Sunday, January 10, 2010

Scenario Universe



In Synergetics, R. Buckminster Fuller succinctly lays out his definition of Universe and humanity's place therein. The problem with that opening sentence, however, is that Universe is not some system within which one exists.

As Bucky sees it, "Universe is the aggregate of all humanity's consciouly apprehended and communicated nonsimultaneous and only partially overlapping experiences" (81). Note that, by definition, Universe requires conscious apprehension and communication, without which it would not exist. In the ultimate self-referential recursion, Universe requires humanity to experience Universe as much as humanity requires Universe as the ground against which we experience life. "We have only one counterpart of total complexity," Bucky says, "and that is Universe itself (85).

Thus mutually dependent, Universe and humanity are but components of one eventuation, or, as Bucky notes, "Universe is technology--the most comprehensively complex technology. Human organisms are Universe's most complex local technologies" (85).

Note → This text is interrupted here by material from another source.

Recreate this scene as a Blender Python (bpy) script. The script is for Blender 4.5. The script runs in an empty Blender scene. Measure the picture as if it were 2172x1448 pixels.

At the same time, Universe is not a system. If it were a system, we could stand outside of it and say "There is the Universe"; but that is not the case. Anywhere humanity goes, there is Universe; thus Universe is a scenario, not a system. Furthermore, "Universe and its experiences cannot be considered as being physical, for they balance out as weightless," and "weightless experience is metaphysical" [emphasis added] (84).

Having declared that reality is thus metaphysical, we can look to Joseph Campbell for insight into how humanity experiences this Fuller Universe. "Our eyes are the eyes of this earth," Campbell writes in The Inner Reaches of Outer Space: Metaphor as Myth and as Religion; "our knowledge is the earth's knowledge. And the earth, as we now know, is a production of space" (2). Obviously Bucky would substitute Universe for earth, but he would undoubtedly assent to Campbell's earth as "a production of space"--production as in artistic performance.

Campbell refers to Immanuel Kant's four-term analogy to make this clear: a:b::c:x "where x represents a quantity that is not only unknown but absolutely unknowable--which is to say, is metaphysical" (29), the point on which Bucky and Campbell converge. Moreover, Campbell notes, "as Jesus also is reported to have declared (in the recently discovered and translated Gnostic Gospel of Thomas): 'The Kingdom is within you'" (53).

To conclude, while Shakespeare's cliched theatrical analogy--"All the world's a stage, and all the men and women merely players"--certainly has some merit, it would be more instructive to consider the fact that the play resides in the minds of the players, even as the players inhabit the play: scenario Universe.